## Start Data segment

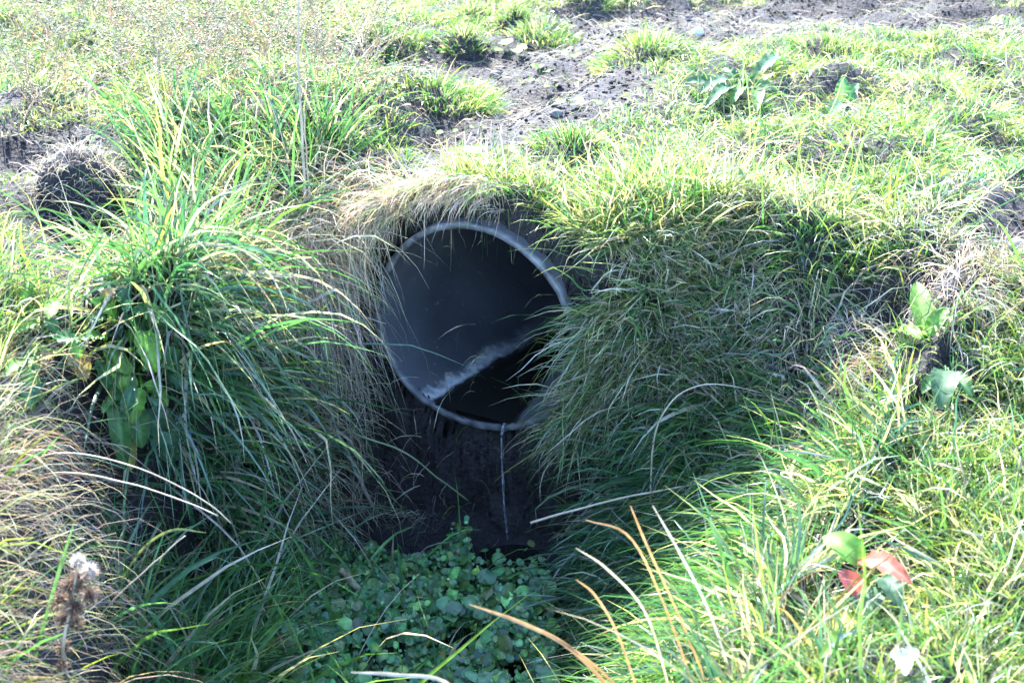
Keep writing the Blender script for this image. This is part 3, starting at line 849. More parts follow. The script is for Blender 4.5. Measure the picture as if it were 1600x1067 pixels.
def leafy(name, label, cat, base_px, leaves, group=None, extra=0):
    """a broad-leaved plant: crown, then one child mesh per leaf. leaves: (base px, tip px, width px, lift base, lift tip, colour, opts)"""
    b = at(*base_px)
    root = empty(name, b, label, cat, group)
    for k in range(extra):
        a = rng.uniform(0, 2 * PI); q = rng.uniform(10, 52); l = rng.uniform(28, 52)
        bp = (base_px[0] + q * math.cos(a) * .9, base_px[1] + q * math.sin(a) * 1.1)
        tp = (bp[0] + l * math.cos(a + rng.normal(0, .5)), bp[1] + l * math.sin(a + rng.normal(0, .5)) + 14)
        lf = rng.uniform(.08, .17)
        leaves = leaves + [(bp, tp, rng.uniform(20, 34), lf, lf + rng.uniform(-.01, .04), (DK, DKL, DK2, DKL)[k % 4] * rng.uniform(.8, 1.2), dict(wave=.16, arch=rng.uniform(.05, .2)))]
    for (bp, tp, wpx, lb, lt, col, kw) in leaves:
        p0 = toward(at(*bp), lb); p1 = toward(at(*tp), lt)
        W = wpx * ((p0 - CAM) @ FW) / FPX
        kw = dict(kw); lab = kw.pop('label', None)
        stem = spline([b - [0, 0, .01], (b + p0) / 2 + [0, 0, .02], p0, p0 + (p1 - p0) * .06], 8)
        j = join([leaf(p0, p1, W, col=col, **kw), stemq(stem, np.linspace(.0022, .0016, 8), np.asarray(col) * 1.3)])
        o = build("leaf", j[0], j[1], M_LEAF, j[2], parent=root, origin=p0)
        if lab: o["label"] = lab
    return root
DK = np.array([.050, .13, .040]); DK2 = np.array([.045, .115, .060]); DKL = np.array([.10, .21, .035]); TAN = np.array([.30, .21, .10]); OCH = np.array([.26, .24, .06])
w1 = dict(wave=.12, arch=.14)
leafy("dock_plant", "large dock plant with wavy green leaves hanging down the left bank", "dock plant", (215, 590), [
    ((165, 535), (212, 640), 36, .10, .13, DKL, dict(wave=.16, arch=.15)),
    ((180, 590), (195, 735), 34, .11, .12, DK, w1),
    ((205, 625), (222, 700), 40, .10, .12, DK, w1),
    ((222, 640), (272, 712), 48, .09, .12, DK2, w1),
    ((240, 548), (285, 585), 40, .10, .11, DK, w1),
    ((212, 540), (242, 572), 36, .10, .12, DK2, w1),
    ((185, 660), (205, 735), 34, .07, .10, OCH, dict(wave=.2, arch=.1, label="yellowing lower leaf")),
    ((150, 560), (185, 632), 26, .09, .10, DK, w1),
    ((262, 690), (268, 725), 34, .07, .09, DK2, w1)], extra=14)
leafy("dock_plant", "smaller dock with a broad leaf spread to the right above the hanging dock", "dock plant", (190, 500), [
    ((205, 485), (275, 515), 36, .12, .13, DK, w1),
    ((180, 500), (140, 470), 40, .10, .12, DKL, w1),
    ((175, 480), (150, 440), 30, .10, .12, DK2, w1),
    ((185, 500), (230, 520), 30, .09, .10, DK, w1),
    ((165, 475), (178, 450), 26, .09, .10, TAN, dict(wave=.1, label="brown withered leaf"))], extra=9)
leafy("dock_plant", "half withered dock with a tan leaf in the sunlit left turf", "dock plant", (75, 540), [
    ((40, 470), (45, 440), 22, .08, .12, DKL, w1),
    ((80, 545), (42, 590), 44, .06, .08, TAN * 1.1, dict(wave=.2, label="curled tan dead leaf")),
    ((110, 540), (135, 595), 34, .05, .08, TAN * .8, dict(wave=.1, label="brown dead leaf")),
    ((60, 505), (20, 520), 30, .07, .10, DKL, w1), ((75, 500), (95, 470), 26, .07, .10, DKL, w1), ((70, 500), (90, 520), 22, .06, .08, DK, w1)], extra=6)
BG = np.array([.075, .16, .075])
leafy("thistle_rosette", "clump of broad bluish green leaves on the turf beside the bare path", "broad leaf plant", (1165, 130), [
    ((1175, 128), (1226, 100), 24, .05, .07, BG * .8, dict(wave=.2, arch=.15)), ((1170, 135), (1215, 142), 22, .04, .06, BG * .9, w1), ((1155, 132), (1128, 108), 20, .05, .07, BG * .8, dict(wave=.2, arch=.15)),
    ((1160, 140), (1142, 166), 22, .05, .06, DKL * .8, w1), ((1178, 140), (1210, 122), 20, .05, .07, OCH, dict(wave=.2, label="yellow green leaf")), ((1145, 132), (1092, 148), 24, .04, .06, BG * .8, w1),
    ((1150, 140), (1100, 172), 20, .04, .06, BG, w1), ((1185, 148), (1182, 178), 20, .04, .06, DKL * .8, w1), ((1130, 138), (1066, 130), 20, .04, .06, BG * .8, w1)])
leafy("thistle_rosette", "small pair of pale broad leaves in the turf right of the bluish clump", "broad leaf plant", (1318, 160), [
    ((1315, 160), (1318, 120), 24, .06, .12, BG * 1.3, w1), ((1322, 165), (1290, 190), 26, .05, .07, BG, w1), ((1325, 160), (1340, 130), 20, .06, .10, BG * 1.4, w1)])
leafy("dock_plant", "upright bright green broad leaf plant on the near right bank", "dock plant", (1445, 530), [
    ((1445, 520), (1432, 440), 36, .04, .10, DKL * 1.1, dict(arch=.05)), ((1450, 525), (1480, 480), 28, .04, .08, DKL, w1), ((1440, 530), (1395, 520), 26, .05, .08, DKL, w1)])
leafy("dock_plant", "dull green leaf drooping into a shaded hollow at far right", "dock plant", (1470, 590), [
    ((1478, 580), (1468, 640), 44, .07, .09, BG * .7, dict(arch=.2, wave=.08)), ((1484, 585), (1520, 620), 28, .06, .08, DK, w1), ((1465, 590), (1440, 615), 24, .05, .07, DK, w1)])
RED = np.array([.36, .075, .05]); PINK = np.array([.36, .085, .085])
leafy("dock_plant", "dock plant with crimson and lime leaves on the sunlit near right bank", "dock plant", (1360, 950), [
    ((1350, 885), (1285, 838), 48, .21, .27, DKL * 1.3, dict(arch=.22, label="lime green leaf")),
    ((1342, 878), (1425, 912), 38, .23, .21, RED, dict(arch=.2, wave=.14, tipcol=RED * [1.05, 1.4, 1.4], label="crimson leaf")),
    ((1345, 930), (1308, 892), 38, .20, .24, PINK, dict(arch=.1, label="pink red leaf")),
    ((1360, 915), (1345, 970), 54, .13, .15, DK2, dict(arch=.1)),
    ((1375, 905), (1408, 955), 40, .11, .12, DK2 * .8, dict(arch=.25, wave=.1)),
    ((1350, 970), (1290, 1000), 40, .10, .13, OCH * 1.5, dict(arch=.1, wave=.1, label="yellow leaf with a red edge")),
    ((1340, 1000), (1280, 1030), 34, .08, .10, DKL, w1),
    ((1370, 970), (1400, 985), 26, .10, .12, DKL * 1.4, w1)])
leafy("pale_weed", "small whitish leaf cluster low on the near right bank", "weed", (1410, 1035), [
    ((1412, 1030), (1390, 1025), 24, .08, .11, np.array([.5, .5, .5]), dict(wave=.3)), ((1412, 1030), (1435, 1015), 22, .08, .11, np.array([.5, .5, .5]), dict(wave=.3)), ((1410, 1030), (1415, 1055), 26, .08, .10, np.array([.45, .46, .45]), dict(wave=.3))])

# --- round-leaved seedlings on the bare path
def seedling(px, py, size, nl, label):
    b = at(px, py); lst = []
    sc = ((b - CAM) @ FW) / FPX
    for k in range(nl):
        a = k * 2.4 + rng.uniform(0, 1); r = size * sc * rng.uniform(.25, .9)
        p = b + np.array([math.cos(a) * r, math.sin(a) * r, size * sc * rng.uniform(.35, .8)])
        W = size * sc * rng.uniform(.7, 1.05); dr = np.array([math.cos(a), math.sin(a), rng.uniform(-.2, .35)])
        lst.append(leaf(p, p + dr * W * .95, W, shape='round', arch=.05, cup=.12, side=(0, -.25, 1), col=np.array([.15, .27, .035]) * rng.uniform(.8, 1.2), nu=8, nv=4, wave=.04, rib=1.2))
        lst.append(stemq(spline([b - [0, 0, .004], (b + p) / 2 + [0, 0, .006], p], 6), .0009, (.12, .2, .05), 5))
    j = join(lst); o = build("round_leaf_seedling", j[0], j[1], M_LEAF, j[2], origin=b)
    tag(o, label, "seedling", "round leaved seedlings on the bare path")
for a in [(750, 262, 22, 7, "largest bright clump of round leaved seedling just above the pipe"), (722, 246, 20, 4, "seedling left of the largest bright clump above the pipe"),
          (795, 248, 18, 4, "seedling right of the largest bright clump above the pipe"), (700, 214, 13, 2, "lone two leaf seedling beside the dry grass edge of the path"),
          (751, 206, 11, 2, "tiny seedling on the left part of the path in front of the tussock"), (797, 86, 20, 6, "bushy seedling high on the path between the upper tussocks"),
          (742, 84, 9, 2, "pinhead seedling at the foot of the upper left tussocks"), (845, 118, 15, 4, "dull green seedling in the middle of the path beside the grey clod"),
          (824, 133, 11, 2, "seedling just below and left of the dull green one on the path"), (866, 141, 12, 2, "upright seedling just below and right of the dull green one"),
          (889, 166, 18, 3, "broad seedling at the right edge of the path near the dark clod"), (922, 167, 15, 3, "seedling half under the turf right of the broad edge seedling"),
          (894, 94, 13, 3, "seedling on the upper right side of the path")]: seedling(*a)

# --- clods and root hairs stuck in the cut soil face
fp = FACE[rng.integers(0, len(FACE), 900)]; fp = fp[(fp[:, 2] < .2) & pipeclear(fp, -.01)]
V, F = crumbs(fp, .0025 + .010 * rng.random(len(fp)) ** 3)
o = build("soil_face_clods", V, F, M_SOIL, smooth=False); tag(o, "small clods standing out of the cut soil face under the pipe", None, None, "stuff")
fr = fp[rng.integers(0, len(fp), 150)]; m = len(fr)
cc = jit(pick(m, (GREY, STRAW), (2, 1)), .3, .05)
j = blades(fr, np.stack([rng.normal(0, .5, m), -.6 * np.ones(m), rng.normal(0, .5, m)], -1), rng.uniform(.03, .10, m), np.full(m, .0011), rng.uniform(1, 3, m), cc, cc, 5, wig=.25, lift=False, tipw=.4)
o = build("root_hairs", j[0], j[1], M_DRY, j[2]); tag(o, "fine pale root hairs dangling from the cut soil face", None, None, "stuff")

# --- watercress on the ditch floor
def cressleaf(cen, R, N, col):
    n = len(cen); k = 9
    A = norm(np.cross(N, np.array([.3, .8, .1]))); B = np.cross(N, A)
    t = np.linspace(0, 2 * PI, k, endpoint=False); ph = rng.uniform(0, 6, n)
    tt = t[None] + ph[:, None]
    lob = 1 + .10 * np.cos(2 * t)[None] + .06 * rng.normal(0, 1, (n, k))
    ring = lambda f, h: cen[:, None] + (R[:, None] * lob * f)[..., None] * (np.cos(tt)[..., None] * A[:, None] + np.sin(tt)[..., None] * B[:, None]) + N[:, None] * (R * h)[:, None, None]
    V = np.concatenate([cen[:, None], ring(.55, .12), ring(1.0, .02) + N[:, None] * (R[:, None] * .28 * rng.normal(0, .5, (n, k)))[..., None]], 1)
    m = 2 * k + 1; i = np.arange(k); j = (i + 1) % k
    f = np.concatenate([np.stack([0 * i, 1 + i, 1 + j], -1), np.stack([1 + i, 1 + k + i, 1 + k + j], -1), np.stack([1 + i, 1 + k + j, 1 + j], -1)])
    F = (f[None] + (np.arange(n) * m)[:, None, None]).reshape(-1, 3)
    C = np.repeat(col[:, None], m, 1); C[:, 0] *= 1.25; C[:, 1 + k:] *= .92
    return V.reshape(-1, 3), F, C.reshape(-1, 3)
n = 14000
x = rng.uniform(-.75, .2, n); y = rng.uniform(-.85, -.10, n)
h = H(x, y); px, py, dz = proj(np.stack([x, y, h], -1))
mound = .035 + .065 * sstep(.3, .65, fbm(x * 6, y * 6, seed=91, oct=2)) 
den = sstep(.2, .42, fbm(x * 9, y * 9, seed=92, oct=2)) * (h < -.52) * np.where(px > 735, sstep(890, 1010, py), 1) * sstep(200, 400, px + 40 * (py - 900) / 50) * sstep(770, 830, py + .15 * (700 - px))
k = rng.random(n) < den; x, y, h, mound = x[k], y[k], h[k], mound[k]; n = len(x)
z = h + .015 + mound * rng.uniform(.35, 1, n)
cen = np.stack([x, y, z], -1)
Nn = norm(np.stack([rng.normal(0, .6, n), rng.normal(-.3, .55, n), np.ones(n)], -1))
R = .0035 + .0075 * rng.random(n) ** 1.7 + rng.uniform(.006, .016, n) * (rng.random(n) < .06 + .14 * sstep(900, 1020, py[k]))
colr = jit(pick(n, ([.10, .225, .08], [.14, .25, .07], [.085, .195, .09], [.24, .25, .07]), (2, 1.2, 2, .25)), .38, .12)
j = cressleaf(cen, R, Nn, colr)
o = build("watercress", j[0], j[1], M_CRESS, j[2]); tag(o, "mat of round watercress leaves on the shaded ditch floor", None, None, "stuff")
st_r = np.stack([x + rng.normal(0, .012, n), y + rng.normal(0, .012, n), h - .004], -1)
sel = rng.random(n) < .5
j = blades(st_r[sel], cen[sel] - st_r[sel], np.linalg.norm(cen[sel] - st_r[sel], axis=1), np.full(sel.sum(), .0016), np.zeros(sel.sum()), colr[sel] * .9, colr[sel], 2, lift=False, tipw=.9)
o = build("watercress_stems", j[0], j[1], M_LEAF, j[2]); tag(o, "thin green stems under the watercress leaves", None, None, "stuff")
print("cress", n)
c = np.array([at(rng.uniform(420, 720), rng.uniform(880, 1100)) for _ in range(46)]); n = len(c)
j = tufts(c, rng.integers(1, 4, n), .03, .14 + .12 * rng.random(n), .0070, .8, .9, (.1, -.2, 0), .3, .9, (FRESH * 1.3, BLUEG * 1.3, LUSH * 1.3), (2, 2, 1), .12, .1, nseg=6)
o = build("cress_grass", j[0], j[1], M_GRASS, j[2]); tag(o, "scattered broad grass blades growing up through the watercress", None, None, "stuff")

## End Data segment

### Brief:
Identify and copy all lines with the word "part".

### Answer below:
Keep writing the Blender script for this image. This is part 3, starting at line 849. More parts follow. The script is for Blender 4.5. Measure the picture as if it were 1600x1067 pixels.
          (751, 206, 11, 2, "tiny seedling on the left part of the path in front of the tussock"), (797, 86, 20, 6, "bushy seedling high on the path between the upper tussocks"),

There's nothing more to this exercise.